Turmoil continued Sunday over President Trump’s new immigration policy with travelers being detained at airports across the country.

Protests went into their second day at major airports on the mainland and the outrage was expressed Sunday in Honolulu.

Part of the president’s executive order of a travel ban that was signed Friday was halted Saturday night in an order by a federal judge.

Responding in a statement released on Facebook Sunday, Trump said that “this is not about religion – this is about terror and keeping our country safe. … My first priority will always be to protect and serve our country, but as president, I will find ways to help all those who are suffering.”

President Trump’s counselor Kellyanne Conway said the federal judge’s decision doesn’t really affect the executive order “because the executive order is meant to be prospective. It’s preventing, not detaining, so you are talking over 325,000 people from overseas came into this country just yesterday through our airports. (Out of that number), you are talking about 300 and some who have been detained or are prevented from gaining access to an aircraft in their home countries and must stay for now, that’s one percent. So I think in terms of the upside being greater protection of our borders of our people, it’s a small price to pay.”

Regardless, there’s outrage nationwide about the order, and protesters here in Hawaii joined the nationwide movement by gathering at the international arrivals area of the Honolulu International Airport Sunday.

There were close to 200 people letting their voices be heard at an event that was just organized overnight through phone calls and social media.

One of them, Robin Kelly, said that “we all are refugees. You cannot stop people with green cards and visas and detain them. … My son is in Afghanistan for his third tour. What is he fighting for?!”

Just one week into Donald Trump’s presidency and these protesters say the new administration should get used to it.

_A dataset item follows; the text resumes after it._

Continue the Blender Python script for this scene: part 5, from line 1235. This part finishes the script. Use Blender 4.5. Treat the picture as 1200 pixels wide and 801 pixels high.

“I think our president has forgotten that, except for Native Hawaiians and Native Americans, we are all immigrants,” said State Sen. Karl Rhoads (D/Downtown, Chinatown). “We are the melting pot the world looks to for opportunity, and we’re closing the door, and it’s just stupid.”

Parents even brought their children, hoping to lead by example. Alexis Shadwick said “just to take this as a lesson of being compassionate and caring about other people. … You ultimately want her to be a good person.”

Protestors tell us they’ll fight these executive orders as long as necessary and executive director Mateo Caballero of ACLU Hawaii says they’re in it for the long haul, too.

“We see this as a victory, however,” he said. “This is a marathon and not a sprint and those victories at this moment are fragile.”

Earlier Sunday, a joint statement condemning the president’s executive order was released by a group of state attorneys general that included the support of Hawaii AG Doug Chin. They are “committed to working to ensure that as few people as possible suffer from the chaotic situation that it has created.”

In response, Gov. David Ige himself issued a statement on immigration to the United States:

I have been in contact with Attorney General Doug Chin regarding several orders issued by the federal courts in the last 24 hours. We believe these orders apply to all U.S. international airports, including those in Honolulu and Kona, and expect legal travelers to this country to be welcomed in Hawaii without being detained unlawfully by the federal government.

Refugees entering the United States are screened by the National Counterterrorism Center, FBI, Defense and State departments, and U.S. Customs and Border Protection. Refugees fleeing from war and persecution seek, simply, a better life.

Hawaii has a proud history as a place immigrants of diverse backgrounds can achieve their dreams through hard work. Many of our people also know all too well the consequences of giving in to fear of newcomers. The remains of the internment camp at Honouliuli are a sad testament to that fear. We must remain true to our values and be vigilant where we see the worst part of history about to be repeated.